Weaver saw this coming more than 50 years ago.  The jig is up.


1 Marcia { 06.26.14 at 10:19 am }

Excellent review. Obama is the perfect example of the spoiled child. When the real world becomes too difficult – Russia invades Ukraine, Iraq in chaos, Syria a continuing blood bath, the economy tanking – and the list goes on – Obama plays golf and attends yet another fund raiser where all the crony capitalists, enjoying his administration’s largess, dutifully pony-up. And Obama reverts to his dream world in which college students need not repay their loans if they work for the state, minimum wage can be increased without job losses, and “welcoming the tie of immigrants and young dreamers ” and gun control are paramount. Obama worshippers, no longer capable of thought, keep their eyes averted and their hands grasping for the next “entitlement” he will tell them they now deserve. The jig is indeed up!
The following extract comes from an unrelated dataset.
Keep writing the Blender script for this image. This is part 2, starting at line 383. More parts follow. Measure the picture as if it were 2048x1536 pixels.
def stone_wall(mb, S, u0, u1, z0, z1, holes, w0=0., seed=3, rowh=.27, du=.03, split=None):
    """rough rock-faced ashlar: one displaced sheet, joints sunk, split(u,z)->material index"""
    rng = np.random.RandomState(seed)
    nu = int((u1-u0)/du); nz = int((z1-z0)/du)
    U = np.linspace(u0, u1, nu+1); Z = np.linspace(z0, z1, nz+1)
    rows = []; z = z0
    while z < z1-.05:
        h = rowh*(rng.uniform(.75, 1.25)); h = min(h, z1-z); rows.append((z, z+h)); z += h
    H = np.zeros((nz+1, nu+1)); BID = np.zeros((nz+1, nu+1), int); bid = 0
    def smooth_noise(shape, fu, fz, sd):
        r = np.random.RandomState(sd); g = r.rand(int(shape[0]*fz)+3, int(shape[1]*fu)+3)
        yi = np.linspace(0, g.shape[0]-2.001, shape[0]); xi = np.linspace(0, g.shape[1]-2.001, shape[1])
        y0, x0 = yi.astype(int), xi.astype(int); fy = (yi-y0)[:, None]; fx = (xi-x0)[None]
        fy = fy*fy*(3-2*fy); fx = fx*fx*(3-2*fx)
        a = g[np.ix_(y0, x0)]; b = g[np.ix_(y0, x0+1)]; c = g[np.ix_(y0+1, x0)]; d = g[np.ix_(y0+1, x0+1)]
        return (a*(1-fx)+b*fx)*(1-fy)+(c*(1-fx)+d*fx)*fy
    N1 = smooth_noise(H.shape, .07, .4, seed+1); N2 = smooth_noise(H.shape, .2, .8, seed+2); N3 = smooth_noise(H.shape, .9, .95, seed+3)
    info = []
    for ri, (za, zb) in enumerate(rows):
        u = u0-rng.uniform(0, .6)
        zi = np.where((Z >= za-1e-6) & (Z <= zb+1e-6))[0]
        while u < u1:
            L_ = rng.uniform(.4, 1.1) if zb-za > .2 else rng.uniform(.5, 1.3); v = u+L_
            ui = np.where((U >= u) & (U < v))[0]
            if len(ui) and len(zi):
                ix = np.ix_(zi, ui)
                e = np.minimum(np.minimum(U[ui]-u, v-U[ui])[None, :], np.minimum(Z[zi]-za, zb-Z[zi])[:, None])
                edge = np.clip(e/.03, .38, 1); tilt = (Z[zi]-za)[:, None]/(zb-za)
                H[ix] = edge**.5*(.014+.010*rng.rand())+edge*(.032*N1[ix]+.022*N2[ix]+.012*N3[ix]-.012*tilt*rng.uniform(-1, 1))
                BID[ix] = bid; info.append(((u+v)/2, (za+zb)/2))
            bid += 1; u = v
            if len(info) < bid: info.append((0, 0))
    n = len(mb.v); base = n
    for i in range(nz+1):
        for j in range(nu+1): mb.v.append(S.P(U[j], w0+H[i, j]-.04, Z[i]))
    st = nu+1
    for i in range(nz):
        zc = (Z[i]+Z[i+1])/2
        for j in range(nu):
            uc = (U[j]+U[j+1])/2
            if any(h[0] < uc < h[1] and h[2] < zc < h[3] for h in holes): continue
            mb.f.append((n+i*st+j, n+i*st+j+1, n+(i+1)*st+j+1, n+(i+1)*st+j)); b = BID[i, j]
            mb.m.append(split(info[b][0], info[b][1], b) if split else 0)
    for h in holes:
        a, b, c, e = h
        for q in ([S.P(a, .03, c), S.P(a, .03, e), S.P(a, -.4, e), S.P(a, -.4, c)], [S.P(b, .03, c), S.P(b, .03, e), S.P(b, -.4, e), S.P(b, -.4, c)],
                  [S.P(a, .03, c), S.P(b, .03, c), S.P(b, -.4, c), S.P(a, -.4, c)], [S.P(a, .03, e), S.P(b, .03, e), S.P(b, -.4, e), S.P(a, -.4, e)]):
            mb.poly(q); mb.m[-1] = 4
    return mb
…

2 Marcy O'Rourke { 06.26.14 at 10:20 am }

I cannot help but think that the argument against the pursuit of comfort simply restates Rousseau’s Noble Savage fantasy. It is always better not to die of tuberculosis, rabies, or cholera, and to be warm with plenty of good books and food. Cave men were not superior in virtue as far as we know. Grim necessity will always stand foursquare between man and his dreams. God has made this world just as difficult as he wants it to be. We are not wiser than God.